By 313 CE, Christianity had become a state-recognized religion. In 330 CE, the Emperor Constantine established the Eastern Roman Empire with its capital at Constantinople. Although the 363 CE earthquake destroyed half of the city, it appears that Petra retained its urban vitality into late antiquity, when it was the seat of a Byzantine bishopric. Up to this point we have no evidence to suggest the temple continued to function as sacred space. What is clear is that the temple structure was devastated by an earthquake that all but brought the city to ruin and abandonment.

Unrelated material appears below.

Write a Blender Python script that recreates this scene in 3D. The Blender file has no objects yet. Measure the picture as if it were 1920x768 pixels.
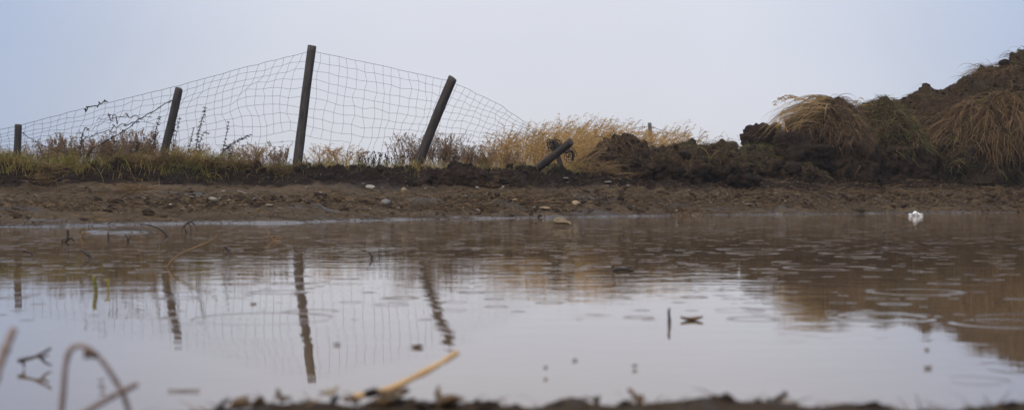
import bpy, math
import numpy as np
from mathutils import Vector

rng = np.random.default_rng(11)
C = bpy.context.scene.collection
PI = math.pi
HAZE = 0.0012
F, HOR, CAM = 2667.0, 361.0, 0.25            # focal length in photo pixels, eye-level row, eye height


def P(px, py, Y):
    """world point at distance Y along the line of sight through photo pixel (px, py)"""
    return np.array([(px - 960) / F * Y, Y, CAM - (py - HOR) / F * Y])


# ------------------------------------------------------------------ noise
def vnoise(p, seed=0):
    i = np.floor(p).astype(np.int64)
    f = p - i
    u = f * f * f * (f * (f * 6 - 15) + 10)
    out = np.zeros(len(p))
    for dx in (0, 1):
        for dy in (0, 1):
            for dz in (0, 1):
                n = ((i[:, 0] + dx) * 73856093) ^ ((i[:, 1] + dy) * 19349663) ^ ((i[:, 2] + dz) * 83492791) ^ (seed * 265443576)
                n = n & 0xffffffff
                n = ((n ^ (n >> 13)) * 1274126177) & 0xffffffff
                n = ((n ^ (n >> 15)) * 2246822519) & 0xffffffff
                n = n ^ (n >> 16)
                w = (u[:, 0] if dx else 1 - u[:, 0]) * (u[:, 1] if dy else 1 - u[:, 1]) * (u[:, 2] if dz else 1 - u[:, 2])
                out += w * (n / 2147483648.0 - 1)
    return out


ROT = np.array([[0.8, 0.6, 0.0], [-0.48, 0.64, 0.6], [0.36, -0.48, 0.8]])


def fbm(p, octs=4, seed=0, gain=0.5, ridged=False):
    out = np.zeros(len(p)); a = 1.0; q = np.array(p, float)
    for o in range(octs):
        n = vnoise(q, seed + o)
        if ridged:
            n = 1 - 2 * np.abs(n)
        out += a * n
        a *= gain
        q = (q @ ROT) * 2.03 + 7.1
    return out


def sst(a, b, x):
    t = np.clip((x - a) / (b - a), 0, 1)
    return t * t * (3 - 2 * t)


# ------------------------------------------------------------------ mesh helpers
def mk(name, V, faces, mat, parent=None, attrs=None, smooth=True):
    """one mesh object from arrays; faces is a list of (N,3) / (N,4) index arrays"""
    me = bpy.data.meshes.new(name)
    V = np.asarray(V, np.float32)
    me.vertices.add(len(V)); me.vertices.foreach_set('co', V.ravel())
    faces = [np.asarray(f, np.int32) for f in faces if len(f)]
    loops = np.concatenate([f.ravel() for f in faces])
    tot = np.concatenate([np.full(len(f), f.shape[1], np.int32) for f in faces])
    start = np.concatenate([[0], np.cumsum(tot)[:-1]]).astype(np.int32)
    me.loops.add(len(loops)); me.loops.foreach_set('vertex_index', loops)
    me.polygons.add(len(tot))
    me.polygons.foreach_set('loop_start', start); me.polygons.foreach_set('loop_total', tot)
    if smooth:
        me.polygons.foreach_set('use_smooth', np.ones(len(tot), bool))
    me.update(calc_edges=True)
    for k, v in (attrs or {}).items():
        a = me.attributes.new(k, 'FLOAT', 'POINT')
        a.data.foreach_set('value', np.asarray(v, np.float32))
    me.materials.append(mat)
    o = bpy.data.objects.new(name, me)
    C.objects.link(o)
    if parent:
        o.parent = parent
    return o


class Bag:
    """collects arrays that become ONE mesh"""
    def __init__(self):
        self.V, self.Q, self.T, self.R, self.n = [], [], [], [], 0

    def add(self, V, Q=None, T=None, R=None):
        V = np.asarray(V, float).reshape(-1, 3)
        if Q is not None and len(Q):
            self.Q.append(np.asarray(Q) + self.n)
        if T is not None and len(T):
            self.T.append(np.asarray(T) + self.n)
        if R is None:
            R = rng.random()
        self.R.append(np.broadcast_to(np.asarray(R, float), (len(V),)).copy())
        self.V.append(V); self.n += len(V)
        return self

    def build(self, name, mat, parent=None, smooth=True, origin=None):
        V = np.concatenate(self.V)
        if origin is not None:
            V = V - np.asarray(origin)
        fs = []
        if self.Q: fs.append(np.concatenate(self.Q))
        if self.T: fs.append(np.concatenate(self.T))
        return mk(name, V, fs, mat, parent, {'rnd': np.concatenate(self.R)}, smooth)


def tag(o, label, cat, group=None, kind=None):
    if label: o['label'] = label
    if cat: o['category'] = cat
    if group: o['group'] = group
    if kind: o['kind'] = kind
    return o


def empty(name, loc, label, cat, group=None):
    o = bpy.data.objects.new(name, None); C.objects.link(o)
    o.location = tuple(loc)
    o.empty_display_size = 0.1
    return tag(o, label, cat, group)


def blades(root, az, L, th0, th1, w, K=4, curl=1.6, tip=0.15, wob=0.0):
    """ribbons: roots (N,3); az azimuth of lean, th angle from vertical at base and at tip"""
    N = len(root)
    az, L, th0, th1, w = [np.broadcast_to(np.asarray(a, float), (N,)) for a in (az, L, th0, th1, w)]
    t = np.linspace(0, 1, K + 1)
    th = th0[:, None] + (th1 - th0)[:, None] * t ** curl
    azk = az[:, None] + (np.cumsum(rng.normal(0, wob, (N, K + 1)), 1) if wob else 0) + 0 * t
    d = np.stack([np.sin(th) * np.cos(azk), np.sin(th) * np.sin(azk), np.cos(th)], -1)
    step = (L / K)[:, None, None] * (d[:, :-1] + d[:, 1:]) / 2
    pos = np.concatenate([root[:, None, :], root[:, None, :] + np.cumsum(step, 1)], 1)
    perp = np.stack([-np.sin(azk), np.cos(azk), 0 * azk], -1)
    nor = np.cross(d, perp)
    ph = rng.uniform(0, PI, N)[:, None, None]
    s = np.cos(ph) * perp + np.sin(ph) * nor
    ww = (w[:, None] * (1 - (1 - tip) * t ** 1.5))[:, :, None] / 2
    V = np.stack([pos - s * ww, pos + s * ww], 2).reshape(-1, 3)
    b = (np.arange(N)[:, None] * (K + 1) + np.arange(K)[None, :]).ravel() * 2
    Q = np.stack([b, b + 1, b + 3, b + 2], -1)
    return V, Q, pos


def along(pos, t):
    """points at fraction t (N,M) along paths (N,K+1,3) -> (N,M,3)"""
    K = pos.shape[1] - 1
    x = np.clip(t, 0, 0.9999) * K
    i = x.astype(int); f = (x - i)[..., None]
    n = np.arange(len(pos))[:, None]
    return pos[n, i] * (1 - f) + pos[n, i + 1] * f


def add_blades(bag, root, *a, R=None, **k):
    V, Q, pos = blades(np.asarray(root, float), *a, **k)
    r = rng.random(len(root)) if R is None else np.broadcast_to(R, (len(root),))
    bag.add(V, Q, R=np.repeat(r, pos.shape[1] * 2))
    return pos


def tube(path, rad, sides=6, cap=True):
    path = np.asarray(path, float); n = len(path)
    rad = np.broadcast_to(np.asarray(rad, float), (n,))
    tan = np.gradient(path, axis=0); tan /= np.linalg.norm(tan, axis=1)[:, None] + 1e-9
    ref = np.array([0, 0, 1.0]) if abs(tan[:, 2]).mean() < 0.8 else np.array([1.0, 0, 0])
    u = np.cross(tan, ref); u /= np.linalg.norm(u, axis=1)[:, None] + 1e-9
    v = np.cross(tan, u)
    a = np.arange(sides) / sides * 2 * PI
    V = path[:, None] + rad[:, None, None] * (np.cos(a)[None, :, None] * u[:, None] + np.sin(a)[None, :, None] * v[:, None])
    V = V.reshape(-1, 3)
    i = np.arange(n - 1)[:, None] * sides; j = np.arange(sides)[None, :]; k = (j + 1) % sides
    Q = np.stack([i + j, i + k, i + sides + k, i + sides + j], -1).reshape(-1, 4)
    T = []
    if cap:
        V = np.concatenate([V, path[:1], path[-1:]])
        for j in range(sides):
            T.append((n * sides, (j + 1) % sides, j))
            T.append((n * sides + 1, (n - 1) * sides + j, (n - 1) * sides + (j + 1) % sides))
    return V, Q, np.array(T).reshape(-1, 3)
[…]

Tenth, we were able to obtain more precise information regarding the plan of the Temple, and to gain a better understanding of its architectural components (described infra).

The Great Temple - 1993

As was mentioned previously, the Great Temple complex covers some 7650 square meters - north-south 135 meters by approximately 56 meters east-west.

The Lower Propylaeum Stairs leading to the south from the Colonnaded Street were cleaned and its lowest courses were consolidated. From the initial analysis it was ascertained that these stairs were constructed later than the temple, for in their present state they appear to be positioned at an oblique angle both to the street and to the temple itself; they also appear to have been modified when the Colonnaded Street was constructed in 76 CE. The original large ashlars positioned to the west we posit are synchronous with the temple, but they are abutted by the placement of this later stairway and are not bonded to it. What access there was from this main artery of the city may be found should the Propylaea entrance undergo excavation.

Regarding the temple itself, from our excavation of the east-west stylobate and crepidoma, the temple stylobate itself measures approximately 28 meters (east-west), and we assume the temple itself to be some 42 meters in length, if not more. The bottom of the crepidoma or podium was reached at approximately 1.50 meters below the stylobate edge at the northwest temple corner where a floor bedding of small hexagonal pavers was uncovered, but virgin soil was not reached.

Our preliminary analysis was that the temple is tetrastyle in antis, with widely-spaced central columns at the entrance (7.5 meters) with the two end columns located about five meters to the east and west respectively. On the east & west these porch columns were framed by anta walls. 4.40 metres from the end porch columns & the anta. A stairway was constructed into the stylobate leading from its level into a broad Pronaos, located some 7.5 meters in depth. The naos has two columns positioned at its entrance which have the same diameter, 1.50 meters, as those of the temple entrance. These columns, however, are larger than those that surround the cella and the temple rear. The naos or cella measurements are approximate: its north-south length is 28 meters by 18 meters in width. to the rear of the temple are six columns and eight are located along each of its east and west flanks. (Of the 22 columns which hypothetically decorated the naos, only 12 were then known from their original in situ positions.)

From our measurements of the front columns (the shaft plus the base and the capitals recovered), they stood 19 meters in height. Added to this would have been the superstructure including the pediment and the entablature (i.e., the architrave or epistyle frieze, and cornice), which hypothetically places the height of this colossal edifice from19 to 20 meters.